* [Your task] Return every record below exactly as written, but leave out the pictures.

* [Provided data]
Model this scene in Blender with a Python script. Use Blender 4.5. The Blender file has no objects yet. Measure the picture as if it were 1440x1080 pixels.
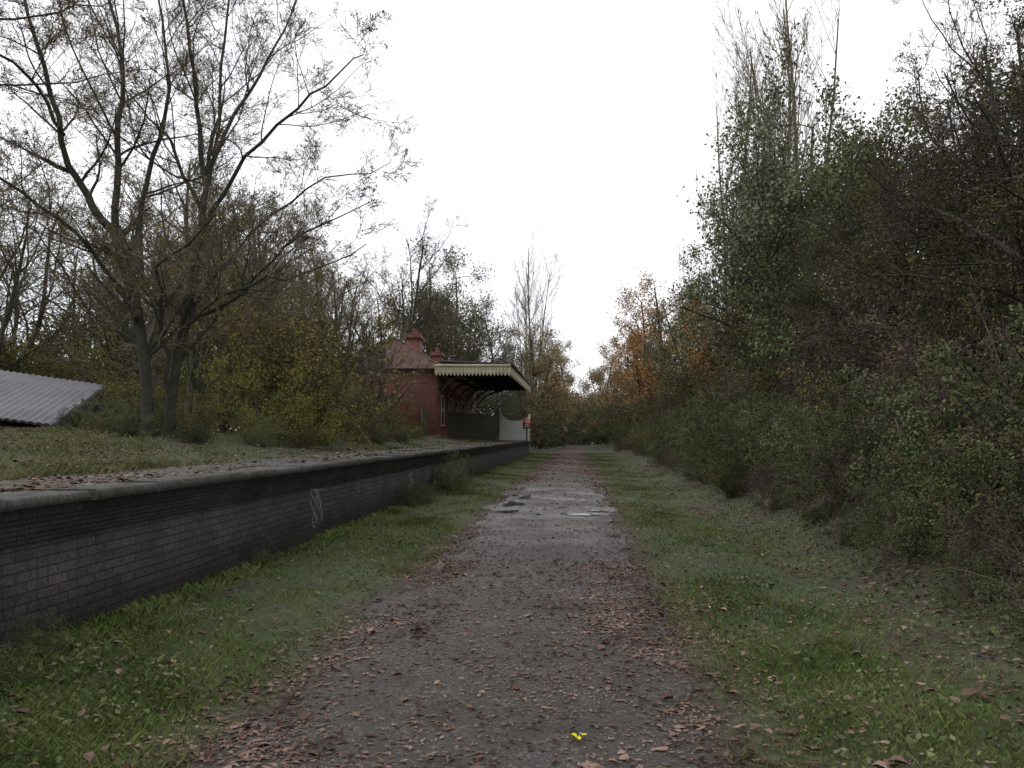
import bpy, math, numpy as np
from mathutils import Vector
R=np.random.default_rng
F=1120.0; VX=812.0; VY=612.0; CH=1.6
def px(x,y,d): return np.array([(x-VX)/F*d, d, CH+(VY-y)/F*d])
scene=bpy.context.scene
def link(o): scene.collection.objects.link(o); return o

# ---------------- materials ----------------
def newmat(name):
    m=bpy.data.materials.new(name); m.use_nodes=True
    nt=m.node_tree; b=nt.nodes['Principled BSDF']; return m,nt,b
def N(nt,t,**k):
    n=nt.nodes.new(t)
    for a,v in k.items(): setattr(n,a,v)
    return n
def ramp(nt,src,cols,pos=None,interp='LINEAR'):
    r=N(nt,'ShaderNodeValToRGB'); cr=r.color_ramp; cr.interpolation=interp
    n=len(cols)
    if pos is None: pos=[i/(n-1) for i in range(n)]
    while len(cr.elements)<n: cr.elements.new(0.5)
    for e,p,c in zip(cr.elements,pos,cols): e.position=p; e.color=(*c,1)
    nt.links.new(src,r.inputs[0]); return r.outputs[0]
def noise(nt,scale,detail=4,rough=.6,vec=None):
    n=N(nt,'ShaderNodeTexNoise'); n.inputs['Scale'].default_value=scale; n.inputs['Detail'].default_value=detail
    n.inputs['Roughness'].default_value=rough
    if vec is None:
        g=N(nt,'ShaderNodeNewGeometry'); vec=g.outputs['Position']
    nt.links.new(vec,n.inputs['Vector']); return n.outputs[0]
def mth(nt,op,a,b=None,c=None,clamp=False):
    m=N(nt,'ShaderNodeMath',operation=op); m.use_clamp=clamp
    for i,v in enumerate((a,b,c)):
        if v is None: continue
        if isinstance(v,(int,float)): m.inputs[i].default_value=v
        else: nt.links.new(v,m.inputs[i])
    return m.outputs[0]
def mixc(nt,f,a,b):
    m=N(nt,'ShaderNodeMix',data_type='RGBA')
    if isinstance(f,(int,float)): m.inputs[0].default_value=f
    else: nt.links.new(f,m.inputs[0])
    for i,v in ((6,a),(7,b)):
        if isinstance(v,tuple): m.inputs[i].default_value=(*v,1)
        else: nt.links.new(v,m.inputs[i])
    return m.outputs[2]
def bump(nt,b,h,strength=.5,dist=.02):
    n=N(nt,'ShaderNodeBump'); n.inputs['Strength'].default_value=strength; n.inputs['Distance'].default_value=dist
    nt.links.new(h,n.inputs['Height']); nt.links.new(n.outputs[0],b.inputs['Normal'])
def leafmat(name,cols,transl=0,nscale=.7,gain=1.15,patch=1.3):
    m=bpy.data.materials.new(name); m.use_nodes=True; nt=m.node_tree
    nt.nodes.remove(nt.nodes['Principled BSDF'])
    b=N(nt,'ShaderNodeBsdfDiffuse')
    g=N(nt,'ShaderNodeNewGeometry')
    n=noise(nt,nscale,0)
    oi=N(nt,'ShaderNodeObjectInfo')
    f=mth(nt,'MULTIPLY',g.outputs['Random Per Island'],.6)
    f2=mth(nt,'MULTIPLY_ADD',n,patch,.2-patch/2)
    f3=mth(nt,'ADD',f,f2)
    f4=mth(nt,'MULTIPLY_ADD',oi.outputs['Random'],.3,-.12)
    f5=mth(nt,'ADD',f3,f4,clamp=True)
    c=ramp(nt,f5,[tuple(min(.6,v*gain) for v in q) for q in cols])
    nt.links.new(c,b.inputs['Color'])
    nt.links.new(b.outputs[0],nt.nodes['Material Output'].inputs[0])
    return m
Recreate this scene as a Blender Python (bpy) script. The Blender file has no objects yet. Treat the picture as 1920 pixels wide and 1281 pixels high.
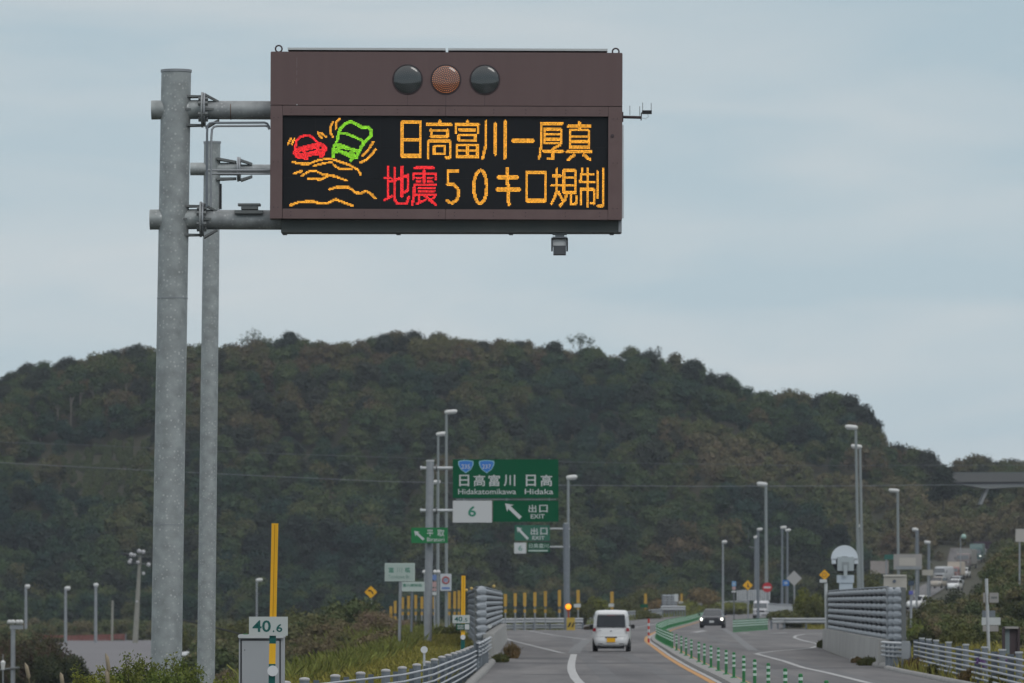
import bpy, math, random
import numpy as np
from mathutils import Vector, Matrix, noise
random.seed(7)
R = math.radians
S = bpy.context.scene
COL = S.collection

# ------------------------------------------------------------------ camera
FP = 11500.0                      # focal length in pixels of the 1920 wide photograph
CAMZ = 2.0
PITCH = math.atan(487.5 / FP)
cd = bpy.data.cameras.new('camera'); cam = bpy.data.objects.new('camera', cd); COL.objects.link(cam)
cam.location = (0, 0, CAMZ); cam.rotation_euler = (R(90) + PITCH, 0, 0)
cd.sensor_width = 36; cd.lens = 36 * FP / 1920
cd.clip_start = 1; cd.clip_end = 9000
cd.dof.use_dof = True; cd.dof.focus_distance = 82; cd.dof.aperture_fstop = 7.0
S.camera = cam

# ------------------------------------------------------------------ sky and sun
SUN_EL, SUN_AZ = R(42), R(150)
w = bpy.data.worlds.new('World'); S.world = w; w.use_nodes = True
nt = w.node_tree; nt.nodes.clear()
def N(t, **k):
    n = nt.nodes.new(t)
    for a, b in k.items(): setattr(n, a, b)
    return n
out = N('ShaderNodeOutputWorld'); bg = N('ShaderNodeBackground'); bg.inputs[1].default_value = 0.1
sky = N('ShaderNodeTexSky', sky_type='NISHITA', sun_disc=False, sun_elevation=SUN_EL, sun_rotation=SUN_AZ)
tc = N('ShaderNodeTexCoord')
sep = N('ShaderNodeSeparateXYZ'); nt.links.new(tc.outputs['Generated'], sep.inputs[0])
grad = N('ShaderNodeValToRGB')     # overcast: cloud layer is brighter towards the zenith
grad.color_ramp.elements[0].position = 0.0; grad.color_ramp.elements[0].color = (.52, .62, .665, 1)
grad.color_ramp.elements[1].position = 1.0; grad.color_ramp.elements[1].color = (1.0, 1.0, 1.0, 1)
e = grad.color_ramp.elements.new(.07); e.color = (.475, .58, .632, 1)
e = grad.color_ramp.elements.new(.16); e.color = (.40, .51, .575, 1)
e = grad.color_ramp.elements.new(.5); e.color = (.80, .84, .87, 1)
nt.links.new(sep.outputs[2], grad.inputs[0])
mp = N('ShaderNodeMapping'); mp.inputs['Scale'].default_value = (9, 9, 42); mp.inputs['Rotation'].default_value = (0, R(1.2), 0)
nt.links.new(tc.outputs['Generated'], mp.inputs[0])
no = N('ShaderNodeTexNoise'); no.inputs['Scale'].default_value = 1.6; no.inputs['Detail'].default_value = 5; no.inputs['Roughness'].default_value = .48
no.inputs['Distortion'].default_value = .5
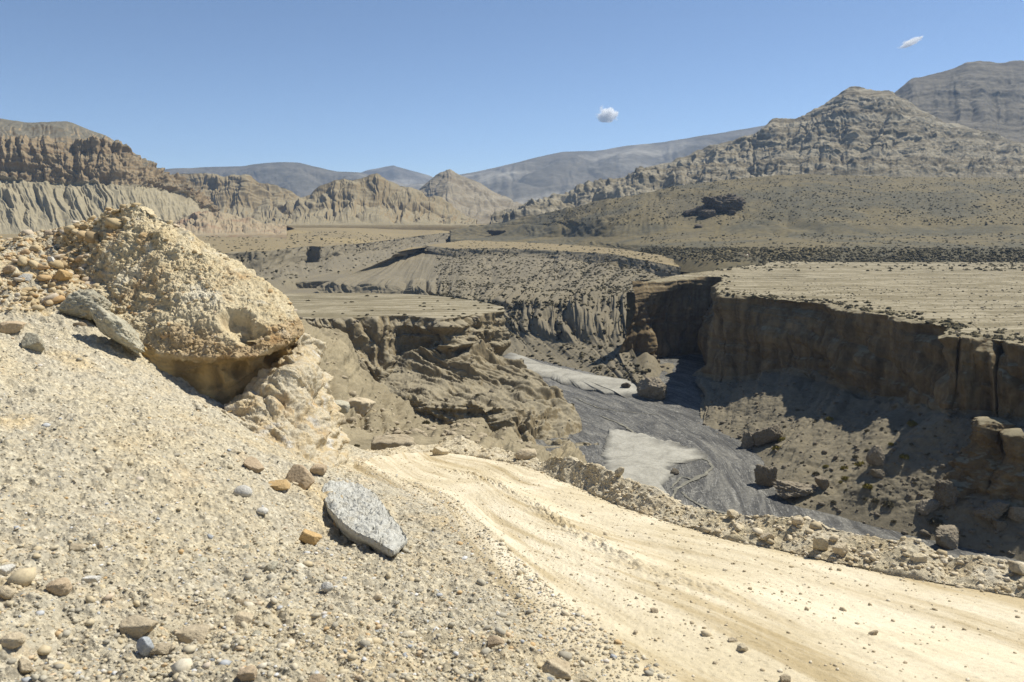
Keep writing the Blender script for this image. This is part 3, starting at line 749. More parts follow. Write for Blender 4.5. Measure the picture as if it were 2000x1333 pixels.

* [Reply to the task]
Model this scene in Blender with a Python script. Use Blender 4.5. The Blender file has no objects yet. Measure the picture as if it were 1440x1080 pixels.
import bpy, math, numpy as np
from mathutils import Vector
R=np.random.default_rng
F=1120.0; VX=812.0; VY=612.0; CH=1.6
def px(x,y,d): return np.array([(x-VX)/F*d, d, CH+(VY-y)/F*d])
scene=bpy.context.scene
def link(o): scene.collection.objects.link(o); return o

# ---------------- materials ----------------
def newmat(name):
    m=bpy.data.materials.new(name); m.use_nodes=True
    nt=m.node_tree; b=nt.nodes['Principled BSDF']; return m,nt,b
def N(nt,t,**k):
    n=nt.nodes.new(t)
    for a,v in k.items(): setattr(n,a,v)
    return n
def ramp(nt,src,cols,pos=None,interp='LINEAR'):
    r=N(nt,'ShaderNodeValToRGB'); cr=r.color_ramp; cr.interpolation=interp
    n=len(cols)
    if pos is None: pos=[i/(n-1) for i in range(n)]
    while len(cr.elements)<n: cr.elements.new(0.5)
    for e,p,c in zip(cr.elements,pos,cols): e.position=p; e.color=(*c,1)
    nt.links.new(src,r.inputs[0]); return r.outputs[0]
def noise(nt,scale,detail=4,rough=.6,vec=None):
    n=N(nt,'ShaderNodeTexNoise'); n.inputs['Scale'].default_value=scale; n.inputs['Detail'].default_value=detail
    n.inputs['Roughness'].default_value=rough
    if vec is None:
        g=N(nt,'ShaderNodeNewGeometry'); vec=g.outputs['Position']
    nt.links.new(vec,n.inputs['Vector']); return n.outputs[0]
def mth(nt,op,a,b=None,c=None,clamp=False):
    m=N(nt,'ShaderNodeMath',operation=op); m.use_clamp=clamp
    for i,v in enumerate((a,b,c)):
        if v is None: continue
        if isinstance(v,(int,float)): m.inputs[i].default_value=v
        else: nt.links.new(v,m.inputs[i])
    return m.outputs[0]
def mixc(nt,f,a,b):
    m=N(nt,'ShaderNodeMix',data_type='RGBA')
    if isinstance(f,(int,float)): m.inputs[0].default_value=f
    else: nt.links.new(f,m.inputs[0])
    for i,v in ((6,a),(7,b)):
        if isinstance(v,tuple): m.inputs[i].default_value=(*v,1)
        else: nt.links.new(v,m.inputs[i])
    return m.outputs[2]
def bump(nt,b,h,strength=.5,dist=.02):
    n=N(nt,'ShaderNodeBump'); n.inputs['Strength'].default_value=strength; n.inputs['Distance'].default_value=dist
    nt.links.new(h,n.inputs['Height']); nt.links.new(n.outputs[0],b.inputs['Normal'])
def leafmat(name,cols,transl=0,nscale=.7,gain=1.15,patch=1.3):
    m=bpy.data.materials.new(name); m.use_nodes=True; nt=m.node_tree
    nt.nodes.remove(nt.nodes['Principled BSDF'])
    b=N(nt,'ShaderNodeBsdfDiffuse')
    g=N(nt,'ShaderNodeNewGeometry')
    n=noise(nt,nscale,0)
    oi=N(nt,'ShaderNodeObjectInfo')
    f=mth(nt,'MULTIPLY',g.outputs['Random Per Island'],.6)
    f2=mth(nt,'MULTIPLY_ADD',n,patch,.2-patch/2)
    f3=mth(nt,'ADD',f,f2)
    f4=mth(nt,'MULTIPLY_ADD',oi.outputs['Random'],.3,-.12)
    f5=mth(nt,'ADD',f3,f4,clamp=True)
    c=ramp(nt,f5,[tuple(min(.6,v*gain) for v in q) for q in cols])
    nt.links.new(c,b.inputs['Color'])
    nt.links.new(b.outputs[0],nt.nodes['Material Output'].inputs[0])
    return m
Recreate this scene as a Blender Python (bpy) script. The Blender file has no objects yet. Treat the picture as 1920 pixels wide and 1281 pixels high.
import bpy, math, random
import numpy as np
from mathutils import Vector, Matrix, noise
random.seed(7)
R = math.radians
S = bpy.context.scene
COL = S.collection

# ------------------------------------------------------------------ camera
FP = 11500.0                      # focal length in pixels of the 1920 wide photograph
CAMZ = 2.0
PITCH = math.atan(487.5 / FP)
cd = bpy.data.cameras.new('camera'); cam = bpy.data.objects.new('camera', cd); COL.objects.link(cam)
cam.location = (0, 0, CAMZ); cam.rotation_euler = (R(90) + PITCH, 0, 0)
cd.sensor_width = 36; cd.lens = 36 * FP / 1920
cd.clip_start = 1; cd.clip_end = 9000
cd.dof.use_dof = True; cd.dof.focus_distance = 82; cd.dof.aperture_fstop = 7.0
S.camera = cam

# ------------------------------------------------------------------ sky and sun
SUN_EL, SUN_AZ = R(42), R(150)
w = bpy.data.worlds.new('World'); S.world = w; w.use_nodes = True
nt = w.node_tree; nt.nodes.clear()
def N(t, **k):
    n = nt.nodes.new(t)
    for a, b in k.items(): setattr(n, a, b)
    return n
out = N('ShaderNodeOutputWorld'); bg = N('ShaderNodeBackground'); bg.inputs[1].default_value = 0.1
sky = N('ShaderNodeTexSky', sky_type='NISHITA', sun_disc=False, sun_elevation=SUN_EL, sun_rotation=SUN_AZ)
tc = N('ShaderNodeTexCoord')
sep = N('ShaderNodeSeparateXYZ'); nt.links.new(tc.outputs['Generated'], sep.inputs[0])
grad = N('ShaderNodeValToRGB')     # overcast: cloud layer is brighter towards the zenith
grad.color_ramp.elements[0].position = 0.0; grad.color_ramp.elements[0].color = (.52, .62, .665, 1)
grad.color_ramp.elements[1].position = 1.0; grad.color_ramp.elements[1].color = (1.0, 1.0, 1.0, 1)
e = grad.color_ramp.elements.new(.07); e.color = (.475, .58, .632, 1)
e = grad.color_ramp.elements.new(.16); e.color = (.40, .51, .575, 1)
e = grad.color_ramp.elements.new(.5); e.color = (.80, .84, .87, 1)
nt.links.new(sep.outputs[2], grad.inputs[0])
mp = N('ShaderNodeMapping'); mp.inputs['Scale'].default_value = (9, 9, 42); mp.inputs['Rotation'].default_value = (0, R(1.2), 0)
nt.links.new(tc.outputs['Generated'], mp.inputs[0])
no = N('ShaderNodeTexNoise'); no.inputs['Scale'].default_value = 1.6; no.inputs['Detail'].default_value = 5; no.inputs['Roughness'].default_value = .48
no.inputs['Distortion'].default_value = .5
Keep writing the Blender script for this image. This is part 3, starting at line 749. More parts follow. Write for Blender 4.5. Measure the picture as if it were 2000x1333 pixels.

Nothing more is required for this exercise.